Set exercise:
Everything in the listing should be restated word for word.

Input rows:

◆ ◆ ◆

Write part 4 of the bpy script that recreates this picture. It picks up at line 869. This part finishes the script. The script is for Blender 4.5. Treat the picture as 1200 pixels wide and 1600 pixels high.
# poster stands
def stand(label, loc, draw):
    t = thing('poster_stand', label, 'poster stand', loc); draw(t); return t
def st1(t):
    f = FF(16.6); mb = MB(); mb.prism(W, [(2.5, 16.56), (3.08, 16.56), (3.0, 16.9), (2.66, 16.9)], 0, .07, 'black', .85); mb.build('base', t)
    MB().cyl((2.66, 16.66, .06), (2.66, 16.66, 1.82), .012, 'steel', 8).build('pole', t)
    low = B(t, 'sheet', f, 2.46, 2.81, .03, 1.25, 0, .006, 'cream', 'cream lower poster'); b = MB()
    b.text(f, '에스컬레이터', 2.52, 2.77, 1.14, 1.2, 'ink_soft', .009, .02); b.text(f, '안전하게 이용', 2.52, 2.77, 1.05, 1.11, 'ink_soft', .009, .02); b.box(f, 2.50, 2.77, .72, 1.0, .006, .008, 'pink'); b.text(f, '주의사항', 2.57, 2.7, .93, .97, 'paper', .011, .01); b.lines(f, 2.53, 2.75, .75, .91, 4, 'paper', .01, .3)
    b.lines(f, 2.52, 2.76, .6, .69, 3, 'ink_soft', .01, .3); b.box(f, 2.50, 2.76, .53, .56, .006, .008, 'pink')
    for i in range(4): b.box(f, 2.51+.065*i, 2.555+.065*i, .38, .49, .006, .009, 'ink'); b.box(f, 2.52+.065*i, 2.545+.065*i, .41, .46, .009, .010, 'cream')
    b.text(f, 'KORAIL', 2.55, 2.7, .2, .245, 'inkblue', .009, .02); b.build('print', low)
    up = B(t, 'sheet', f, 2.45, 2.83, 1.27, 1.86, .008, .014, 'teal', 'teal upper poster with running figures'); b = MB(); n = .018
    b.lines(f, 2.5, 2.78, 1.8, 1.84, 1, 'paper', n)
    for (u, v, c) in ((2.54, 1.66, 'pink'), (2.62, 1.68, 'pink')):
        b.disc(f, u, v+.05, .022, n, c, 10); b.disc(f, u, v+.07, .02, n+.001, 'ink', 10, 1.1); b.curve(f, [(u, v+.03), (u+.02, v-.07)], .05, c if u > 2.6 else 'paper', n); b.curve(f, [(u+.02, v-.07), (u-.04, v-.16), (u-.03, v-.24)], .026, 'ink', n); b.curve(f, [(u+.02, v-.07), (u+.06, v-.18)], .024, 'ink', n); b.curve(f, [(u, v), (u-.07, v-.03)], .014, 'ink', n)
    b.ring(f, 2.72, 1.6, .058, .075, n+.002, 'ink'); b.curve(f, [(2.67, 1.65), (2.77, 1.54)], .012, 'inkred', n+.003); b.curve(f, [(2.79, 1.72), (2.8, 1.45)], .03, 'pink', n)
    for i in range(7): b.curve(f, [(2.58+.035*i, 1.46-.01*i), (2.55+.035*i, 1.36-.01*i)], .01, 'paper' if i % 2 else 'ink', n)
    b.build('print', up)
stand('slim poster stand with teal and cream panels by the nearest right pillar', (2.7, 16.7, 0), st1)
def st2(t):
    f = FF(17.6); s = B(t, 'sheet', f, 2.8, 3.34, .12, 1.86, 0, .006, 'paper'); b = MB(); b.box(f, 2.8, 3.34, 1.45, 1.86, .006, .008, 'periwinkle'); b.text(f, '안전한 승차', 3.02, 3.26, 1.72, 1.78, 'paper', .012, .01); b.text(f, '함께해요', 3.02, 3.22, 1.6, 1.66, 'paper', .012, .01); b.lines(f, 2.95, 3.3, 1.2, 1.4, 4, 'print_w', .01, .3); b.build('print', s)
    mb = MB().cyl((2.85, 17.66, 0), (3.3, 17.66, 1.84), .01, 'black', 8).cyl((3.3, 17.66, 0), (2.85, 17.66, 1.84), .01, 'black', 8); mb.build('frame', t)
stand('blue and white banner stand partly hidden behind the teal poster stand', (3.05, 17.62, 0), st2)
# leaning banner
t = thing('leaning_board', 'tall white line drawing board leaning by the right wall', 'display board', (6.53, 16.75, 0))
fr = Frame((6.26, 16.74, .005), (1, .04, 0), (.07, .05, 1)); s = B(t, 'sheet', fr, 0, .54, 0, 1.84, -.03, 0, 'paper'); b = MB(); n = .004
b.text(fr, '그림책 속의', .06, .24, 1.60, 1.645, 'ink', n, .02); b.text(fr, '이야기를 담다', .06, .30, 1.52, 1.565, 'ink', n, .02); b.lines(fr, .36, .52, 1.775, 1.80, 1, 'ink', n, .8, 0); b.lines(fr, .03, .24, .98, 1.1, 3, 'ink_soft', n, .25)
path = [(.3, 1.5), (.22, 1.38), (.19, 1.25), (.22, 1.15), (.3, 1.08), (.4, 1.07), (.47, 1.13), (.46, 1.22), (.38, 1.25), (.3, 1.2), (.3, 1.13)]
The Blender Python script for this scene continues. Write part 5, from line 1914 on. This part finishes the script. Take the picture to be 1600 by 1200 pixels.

◆ ◆ ◆

Result:
Write part 4 of the bpy script that recreates this picture. It picks up at line 869. This part finishes the script. The script is for Blender 4.5. Treat the picture as 1200 pixels wide and 1600 pixels high.
# poster stands
def stand(label, loc, draw):
    t = thing('poster_stand', label, 'poster stand', loc); draw(t); return t
def st1(t):
    f = FF(16.6); mb = MB(); mb.prism(W, [(2.5, 16.56), (3.08, 16.56), (3.0, 16.9), (2.66, 16.9)], 0, .07, 'black', .85); mb.build('base', t)
    MB().cyl((2.66, 16.66, .06), (2.66, 16.66, 1.82), .012, 'steel', 8).build('pole', t)
    low = B(t, 'sheet', f, 2.46, 2.81, .03, 1.25, 0, .006, 'cream', 'cream lower poster'); b = MB()
    b.text(f, '에스컬레이터', 2.52, 2.77, 1.14, 1.2, 'ink_soft', .009, .02); b.text(f, '안전하게 이용', 2.52, 2.77, 1.05, 1.11, 'ink_soft', .009, .02); b.box(f, 2.50, 2.77, .72, 1.0, .006, .008, 'pink'); b.text(f, '주의사항', 2.57, 2.7, .93, .97, 'paper', .011, .01); b.lines(f, 2.53, 2.75, .75, .91, 4, 'paper', .01, .3)
    b.lines(f, 2.52, 2.76, .6, .69, 3, 'ink_soft', .01, .3); b.box(f, 2.50, 2.76, .53, .56, .006, .008, 'pink')
    for i in range(4): b.box(f, 2.51+.065*i, 2.555+.065*i, .38, .49, .006, .009, 'ink'); b.box(f, 2.52+.065*i, 2.545+.065*i, .41, .46, .009, .010, 'cream')
    b.text(f, 'KORAIL', 2.55, 2.7, .2, .245, 'inkblue', .009, .02); b.build('print', low)
    up = B(t, 'sheet', f, 2.45, 2.83, 1.27, 1.86, .008, .014, 'teal', 'teal upper poster with running figures'); b = MB(); n = .018
    b.lines(f, 2.5, 2.78, 1.8, 1.84, 1, 'paper', n)
    for (u, v, c) in ((2.54, 1.66, 'pink'), (2.62, 1.68, 'pink')):
        b.disc(f, u, v+.05, .022, n, c, 10); b.disc(f, u, v+.07, .02, n+.001, 'ink', 10, 1.1); b.curve(f, [(u, v+.03), (u+.02, v-.07)], .05, c if u > 2.6 else 'paper', n); b.curve(f, [(u+.02, v-.07), (u-.04, v-.16), (u-.03, v-.24)], .026, 'ink', n); b.curve(f, [(u+.02, v-.07), (u+.06, v-.18)], .024, 'ink', n); b.curve(f, [(u, v), (u-.07, v-.03)], .014, 'ink', n)
    b.ring(f, 2.72, 1.6, .058, .075, n+.002, 'ink'); b.curve(f, [(2.67, 1.65), (2.77, 1.54)], .012, 'inkred', n+.003); b.curve(f, [(2.79, 1.72), (2.8, 1.45)], .03, 'pink', n)
    for i in range(7): b.curve(f, [(2.58+.035*i, 1.46-.01*i), (2.55+.035*i, 1.36-.01*i)], .01, 'paper' if i % 2 else 'ink', n)
    b.build('print', up)
stand('slim poster stand with teal and cream panels by the nearest right pillar', (2.7, 16.7, 0), st1)
def st2(t):
    f = FF(17.6); s = B(t, 'sheet', f, 2.8, 3.34, .12, 1.86, 0, .006, 'paper'); b = MB(); b.box(f, 2.8, 3.34, 1.45, 1.86, .006, .008, 'periwinkle'); b.text(f, '안전한 승차', 3.02, 3.26, 1.72, 1.78, 'paper', .012, .01); b.text(f, '함께해요', 3.02, 3.22, 1.6, 1.66, 'paper', .012, .01); b.lines(f, 2.95, 3.3, 1.2, 1.4, 4, 'print_w', .01, .3); b.build('print', s)
    mb = MB().cyl((2.85, 17.66, 0), (3.3, 17.66, 1.84), .01, 'black', 8).cyl((3.3, 17.66, 0), (2.85, 17.66, 1.84), .01, 'black', 8); mb.build('frame', t)
stand('blue and white banner stand partly hidden behind the teal poster stand', (3.05, 17.62, 0), st2)
# leaning banner
t = thing('leaning_board', 'tall white line drawing board leaning by the right wall', 'display board', (6.53, 16.75, 0))
fr = Frame((6.26, 16.74, .005), (1, .04, 0), (.07, .05, 1)); s = B(t, 'sheet', fr, 0, .54, 0, 1.84, -.03, 0, 'paper'); b = MB(); n = .004
b.text(fr, '그림책 속의', .06, .24, 1.60, 1.645, 'ink', n, .02); b.text(fr, '이야기를 담다', .06, .30, 1.52, 1.565, 'ink', n, .02); b.lines(fr, .36, .52, 1.775, 1.80, 1, 'ink', n, .8, 0); b.lines(fr, .03, .24, .98, 1.1, 3, 'ink_soft', n, .25)
path = [(.3, 1.5), (.22, 1.38), (.19, 1.25), (.22, 1.15), (.3, 1.08), (.4, 1.07), (.47, 1.13), (.46, 1.22), (.38, 1.25), (.3, 1.2), (.3, 1.13)]
The Blender Python script for this scene continues. Write part 5, from line 1914 on. This part finishes the script. Take the picture to be 1600 by 1200 pixels.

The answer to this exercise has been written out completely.